EXERCISE INSTRUCTIONS:
Take each line containing the word "objects" and copy it.

INFORMATION PROVIDED:

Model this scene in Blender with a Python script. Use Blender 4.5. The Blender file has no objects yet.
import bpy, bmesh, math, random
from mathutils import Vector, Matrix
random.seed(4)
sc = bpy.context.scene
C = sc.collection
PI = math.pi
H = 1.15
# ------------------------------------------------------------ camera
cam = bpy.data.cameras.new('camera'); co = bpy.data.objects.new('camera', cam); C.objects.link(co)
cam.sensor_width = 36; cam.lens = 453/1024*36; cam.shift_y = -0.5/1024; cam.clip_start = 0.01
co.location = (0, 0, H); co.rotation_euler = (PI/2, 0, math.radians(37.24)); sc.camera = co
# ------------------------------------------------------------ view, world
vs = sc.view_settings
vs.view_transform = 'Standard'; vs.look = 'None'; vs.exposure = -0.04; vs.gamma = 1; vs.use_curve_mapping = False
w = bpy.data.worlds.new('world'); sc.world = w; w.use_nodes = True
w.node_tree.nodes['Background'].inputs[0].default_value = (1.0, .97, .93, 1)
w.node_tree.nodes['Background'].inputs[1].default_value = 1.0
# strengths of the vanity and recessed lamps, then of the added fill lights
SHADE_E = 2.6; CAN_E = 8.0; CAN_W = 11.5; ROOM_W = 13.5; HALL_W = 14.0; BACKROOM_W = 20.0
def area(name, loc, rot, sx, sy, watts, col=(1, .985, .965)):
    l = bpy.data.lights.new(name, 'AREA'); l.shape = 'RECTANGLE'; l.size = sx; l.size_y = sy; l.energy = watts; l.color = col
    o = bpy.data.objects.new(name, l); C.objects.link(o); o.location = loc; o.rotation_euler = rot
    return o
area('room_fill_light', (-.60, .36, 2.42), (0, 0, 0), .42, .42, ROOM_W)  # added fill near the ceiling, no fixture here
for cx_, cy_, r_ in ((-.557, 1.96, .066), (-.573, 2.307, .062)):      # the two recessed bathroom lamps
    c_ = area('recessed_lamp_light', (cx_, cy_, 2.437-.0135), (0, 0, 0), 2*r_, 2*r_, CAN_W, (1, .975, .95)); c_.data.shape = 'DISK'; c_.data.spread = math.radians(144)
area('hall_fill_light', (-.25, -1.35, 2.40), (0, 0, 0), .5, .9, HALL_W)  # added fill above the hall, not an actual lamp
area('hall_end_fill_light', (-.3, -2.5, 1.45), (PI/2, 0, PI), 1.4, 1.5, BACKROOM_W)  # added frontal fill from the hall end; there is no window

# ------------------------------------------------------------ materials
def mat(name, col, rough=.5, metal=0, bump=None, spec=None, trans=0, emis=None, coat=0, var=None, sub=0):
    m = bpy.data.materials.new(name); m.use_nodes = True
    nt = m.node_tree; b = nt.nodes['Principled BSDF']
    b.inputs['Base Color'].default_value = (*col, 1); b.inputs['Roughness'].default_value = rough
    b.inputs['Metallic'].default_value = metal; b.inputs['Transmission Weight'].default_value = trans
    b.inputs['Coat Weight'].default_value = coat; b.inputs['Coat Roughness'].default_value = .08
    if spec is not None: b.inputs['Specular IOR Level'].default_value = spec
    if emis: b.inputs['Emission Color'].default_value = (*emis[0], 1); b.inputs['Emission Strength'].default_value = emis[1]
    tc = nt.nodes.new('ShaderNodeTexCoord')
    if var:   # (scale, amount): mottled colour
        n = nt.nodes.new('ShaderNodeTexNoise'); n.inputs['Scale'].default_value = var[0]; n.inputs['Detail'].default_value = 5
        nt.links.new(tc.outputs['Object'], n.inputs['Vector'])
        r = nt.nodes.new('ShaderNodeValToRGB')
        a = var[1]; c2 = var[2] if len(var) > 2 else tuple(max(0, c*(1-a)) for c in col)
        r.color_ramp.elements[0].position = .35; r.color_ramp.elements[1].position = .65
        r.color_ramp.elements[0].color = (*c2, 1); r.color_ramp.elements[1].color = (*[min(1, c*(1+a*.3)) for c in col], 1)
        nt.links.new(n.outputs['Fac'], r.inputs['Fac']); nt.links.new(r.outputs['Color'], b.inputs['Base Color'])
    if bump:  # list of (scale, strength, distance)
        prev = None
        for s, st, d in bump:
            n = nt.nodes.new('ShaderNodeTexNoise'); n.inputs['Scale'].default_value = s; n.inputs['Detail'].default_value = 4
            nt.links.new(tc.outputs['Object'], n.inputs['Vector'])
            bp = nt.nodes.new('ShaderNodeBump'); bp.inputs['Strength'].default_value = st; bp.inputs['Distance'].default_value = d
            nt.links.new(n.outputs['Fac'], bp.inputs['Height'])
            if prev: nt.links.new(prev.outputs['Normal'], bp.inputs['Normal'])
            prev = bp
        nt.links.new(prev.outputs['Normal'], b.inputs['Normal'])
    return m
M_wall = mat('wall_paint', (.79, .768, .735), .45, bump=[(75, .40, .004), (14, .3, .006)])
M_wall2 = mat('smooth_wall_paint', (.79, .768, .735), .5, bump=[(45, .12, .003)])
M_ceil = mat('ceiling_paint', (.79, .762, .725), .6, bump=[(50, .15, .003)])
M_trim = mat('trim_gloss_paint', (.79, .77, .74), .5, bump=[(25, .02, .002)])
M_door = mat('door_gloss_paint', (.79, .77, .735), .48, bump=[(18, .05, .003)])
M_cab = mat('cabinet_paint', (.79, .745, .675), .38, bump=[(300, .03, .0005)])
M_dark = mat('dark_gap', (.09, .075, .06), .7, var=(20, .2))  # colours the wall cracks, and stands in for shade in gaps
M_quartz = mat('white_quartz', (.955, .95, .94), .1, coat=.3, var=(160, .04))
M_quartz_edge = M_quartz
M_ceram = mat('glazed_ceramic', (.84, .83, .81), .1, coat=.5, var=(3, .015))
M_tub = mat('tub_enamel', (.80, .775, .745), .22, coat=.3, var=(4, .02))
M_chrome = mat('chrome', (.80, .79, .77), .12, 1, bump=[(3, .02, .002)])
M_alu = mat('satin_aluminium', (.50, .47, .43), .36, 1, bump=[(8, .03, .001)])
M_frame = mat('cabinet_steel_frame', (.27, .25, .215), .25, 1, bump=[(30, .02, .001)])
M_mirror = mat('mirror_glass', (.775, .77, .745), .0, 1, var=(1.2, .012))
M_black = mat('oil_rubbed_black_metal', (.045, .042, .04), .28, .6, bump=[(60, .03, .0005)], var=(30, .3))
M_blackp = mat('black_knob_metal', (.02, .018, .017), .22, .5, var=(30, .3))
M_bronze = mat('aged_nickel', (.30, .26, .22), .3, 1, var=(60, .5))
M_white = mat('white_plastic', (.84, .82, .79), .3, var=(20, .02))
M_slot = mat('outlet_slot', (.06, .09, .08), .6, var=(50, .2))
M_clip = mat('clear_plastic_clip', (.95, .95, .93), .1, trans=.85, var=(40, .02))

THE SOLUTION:
Model this scene in Blender with a Python script. Use Blender 4.5. The Blender file has no objects yet.
cam = bpy.data.cameras.new('camera'); co = bpy.data.objects.new('camera', cam); C.objects.link(co)
    o = bpy.data.objects.new(name, l); C.objects.link(o); o.location = loc; o.rotation_euler = rot